PROBLEM TO WORK ON: Lift every line from the entries that includes the word "scene".

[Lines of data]
══════
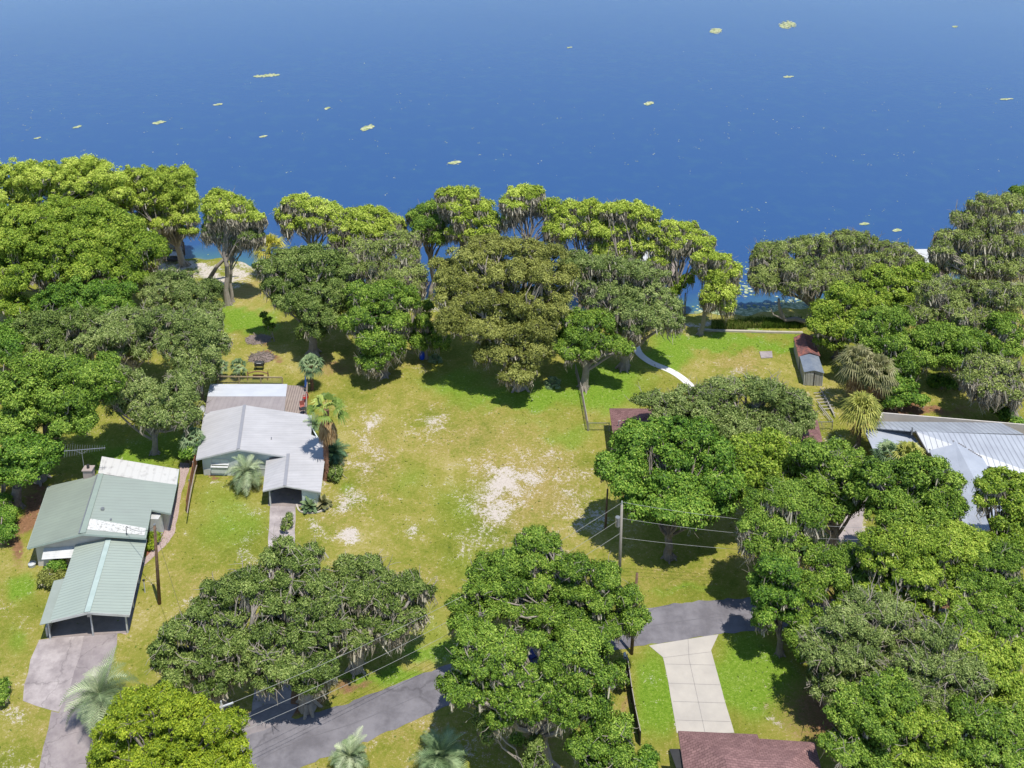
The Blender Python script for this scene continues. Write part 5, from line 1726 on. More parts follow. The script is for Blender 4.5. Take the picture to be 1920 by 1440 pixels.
palm('cabbage_palm', 'golden green cabbage palm alone by the lake shore', (507, 517), 4.2, 2.9, 'fan', 'goldsabal', 52, .2, 'bark', 8)
palm('cabbage_palm', 'yellowish fan palm beside the timber rack and metal roofed house', (1608, 838), 4.6, 2.4, 'fan', 'sabal', 52, .22, 'bark', 14, bw=.13, pet=.38)
palm('cabbage_palm', 'tall drab palm with drooping brownish fronds above the sheds side', (1600, 760), 5.6, 2.7, 'fan', 'dry', 42, .2, 'bark', 24, bw=.13, lo=-.7)
palm('cabbage_palm', 'second drab palm close behind the yellowish fan palm', (1636, 770), 5.2, 2.5, 'fan', 'dry', 36, .2, 'bark', 24, bw=.13, lo=-.7)
palm('cabbage_palm', 'spiky fan palm poking from the oak crowns before the metal roof', (1690, 960), 6.2, 2.0, 'fan', 'sabal', 36, .2, 'bark', 4, bw=.14)
palm('cabbage_palm', 'smaller fan palm top just below the metal porch roof', (1655, 950), 5.9, 1.7, 'fan', 'cabbage', 30, .2, 'bark', 3)
palm('pindo_palm', 'large silvery green feather palm leaning over the stained drive', (192, 1350), 2.3, 2.75, 'feather', 'pindo', 38, .35, 'bark', 14, bw=.10, arch=1.9)
palm('pindo_palm', 'bushy silver green palm in front of the silver house gable', (462, 914), 1.7, 2.0, 'feather', 'pindo', 40, .38, 'redbark', 10, bw=.09, arch=2.1)
palm('pindo_palm', 'small pale green palm by the lower edge of the lane', (655, 1440), 1.0, 1.6, 'feather', 'pindo', 34, .25, 'bark', 0, bw=.09, arch=1.7)
palm('pindo_palm', 'wide dusty green palm on the dry verge beside brown litter', (826, 1440), 1.0, 2.1, 'feather', 'cabbage', 40, .28, 'bark', 0, bw=.09, arch=1.6)
palm('washington_palm', 'tall fan palm with brown dead skirt beside the silver carport', (611, 899), 8.0, 2.2, 'fan', 'wash', 13, .24, 'redbark', 70, lean=(.35, .3), lo=-.25, hi=1.25, bw=.20)
palm('cabbage_palm', 'blue green fan palm with a reddish trunk behind the deck', (585, 731), 3.3, 1.6, 'fan', 'cabbage', 40, .16, 'redbark', 0)
palm('cabbage_palm', 'grey green fan palm squeezed against the silver house wall', (364, 862), 2.6, 1.5, 'fan', 'cabbage', 34, .16, 'bark', 0)
palm('young_palm', 'young palm on the lawn nearest the rail fence end', (447, 709), 1.7, 1.15, 'fan', 'cabbage', 18, .12, 'bark', 0)
palm('young_palm', 'young palm growing against the oak shade beside the rail fence', (414, 711), 1.8, 1.1, 'fan', 'cabbage', 18, .12, 'bark', 0)
palm('cycad', 'dark glossy cycad below the tall skirted palm', (625, 862), .9, 1.55, 'feather', 'cycad', 44, .2, 'bark', 0, bw=.09, arch=1.1, cat='cycad')
palm('cycad', 'dark slender palm touching the right edge of the silver roof', (590, 830), 2.2, 1.15, 'feather', 'cabbage', 26, .12, 'palebark', 0, bw=.06, arch=1.5)
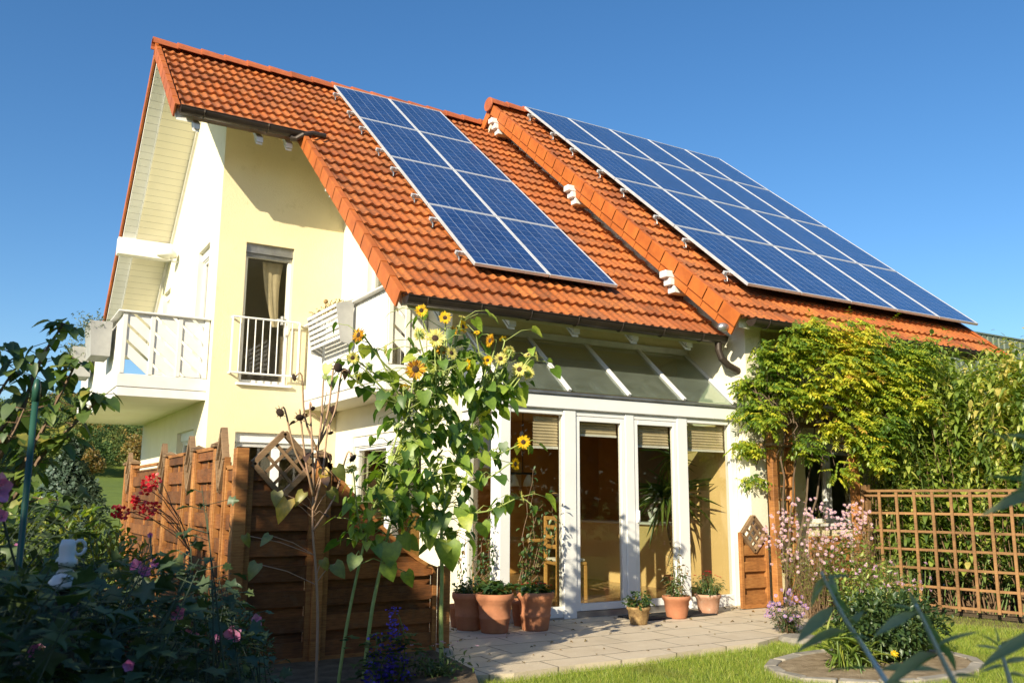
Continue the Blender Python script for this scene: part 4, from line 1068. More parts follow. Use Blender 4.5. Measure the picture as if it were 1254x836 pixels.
══════
RESULT FOR THIS EXERCISE:
The Blender Python script for this scene continues. Write part 5, from line 1726 on. More parts follow. The script is for Blender 4.5. Take the picture to be 1920 by 1440 pixels.
Continue the Blender Python script for this scene: part 4, from line 1068. More parts follow. Use Blender 4.5. Measure the picture as if it were 1254x836 pixels.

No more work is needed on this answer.